Don't do it. First, it seems that /dev/sda hosts your root
partition. How long it would take to backup /dev/sda? Will
anything change during that time? You will have a corrupt
backup. If a file is changed, that's one thing. But the
filesystem metadata will also change, so your backup will be
problematic. You should use dd to copy a partition/disk only
if the partition is either not mounted or is mounted readonly.
Second, this thing will also backup unused space. Say, you had
a 300MB gzipped file a while ago but you already deleted. Then
dd, since it doesn't work on the filesystem level, will also
backup the still existing blocks of this long gone file. It will
inflate your backup, and it is also hard to compress. Third, if
your disk has surface errors, then that can also cause problems.
All in all, this is not a good way to backup your data.

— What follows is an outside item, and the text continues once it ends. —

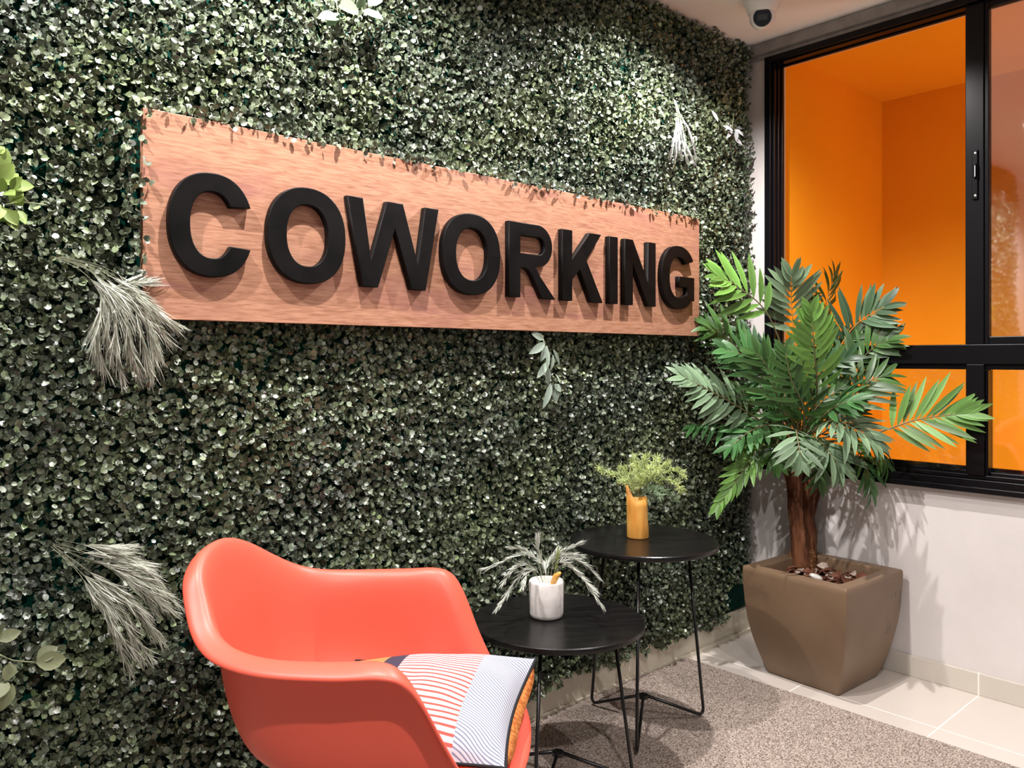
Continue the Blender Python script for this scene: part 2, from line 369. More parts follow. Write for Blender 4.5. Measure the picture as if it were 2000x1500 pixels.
# ---------------------------------------------------------------- hedge wall
SX0, SX1, SZ0, SZ1 = -2.472, -.466, 1.234, 1.678     # sign extents
def leaf_proto(nw=3, nl=4, cup=.28, curl=.15):
    """unit leaf along +x (0..1), width ~.8, cup upward z"""
    ts = [0, .18, .5, .82, 1.0]; ws = [.12, .38, .50, .40, .16]
    V = []
    for t, wd in zip(ts, ws):
        for s in (-1, 0, 1):
            V.append((t - (0 if s == 0 else .10*(t > .9)) + (.06 if (s == 0 and t > .9) else 0), s*wd, cup*abs(s)*wd - curl*t*t*.6))
    Q = [(i*3+j, i*3+j+3, i*3+j+4, i*3+j+1) for i in range(4) for j in range(2)]
    return np.array(V), np.array(Q)
def lf(x, z, seed=0):
    """cheap smooth noise"""
    r = np.random.default_rng(seed); o = np.zeros_like(x)
    for k in range(9):
        a = r.uniform(0, 2*PI); f = r.uniform(3, 16); ph = r.uniform(0, 2*PI)
        o += np.sin((x*math.cos(a)+z*math.sin(a))*f*2+ph)/ (1+.12*f)
    return o/3.2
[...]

> the problem with this is: what if the disk to be restored on is different
> in size.
>
> Can i expect that if the disk is bigger, the restore would work without a
> problem ?
No.
> The problem being that the servers are serviced by the manufacturer itself,
> and who nows if they decide a year from now to only provide disks of 72GB
> instead of currerntly 36GB. Would my 'dd' backup still be of any use ?
This is one reason why at work we don't want manufacturers to service our
machines... We buy the parts, we build it, and we are totally in control.
> other question, could i restore these tape contents to an image file, and
> mount this image file as a virtual disk ?
No, since you backup a whole disk and not a partition. You can mount
a partition image, but not a disk image (unless you make some real
messing around like extracting the partitions from the image).
Also, since you backed up a life rw filesystem, there *WILL BE*
errors on the backup. And some will be filesystem metadata which
means the whole image is unreliable. You might be able to mount it,
but it won't be what you are looking for. It will have some hidden
errors which will come back and haunt you in the long run.
> lastly,
> are there other problems or better approaches for what i am trying to do ?
If you are not easy writing your own backup solution
(and maintaining it), then consider buying a commercial backup
solution which handles these problems. Of course, there are
also free solutions. I don't know any of such since I wrote
our own backup program (perl and uses tar) to handle our needs.
> how do i get the entire disk contents to fit on one tape. is it safe
> to pipe the data through gzip before writing them to tape ?
If the tape does its own compression, then you don't have to worry
about compressing. But you might need to enable it. If it is not,
then you can run it through gzip. However, bzip2 would be a better
choice since it compresses better, and if for some reason the tape
becomes corrupted (i.e. one or two blocks become unreadable or
corrupt) you still can recover things behind it.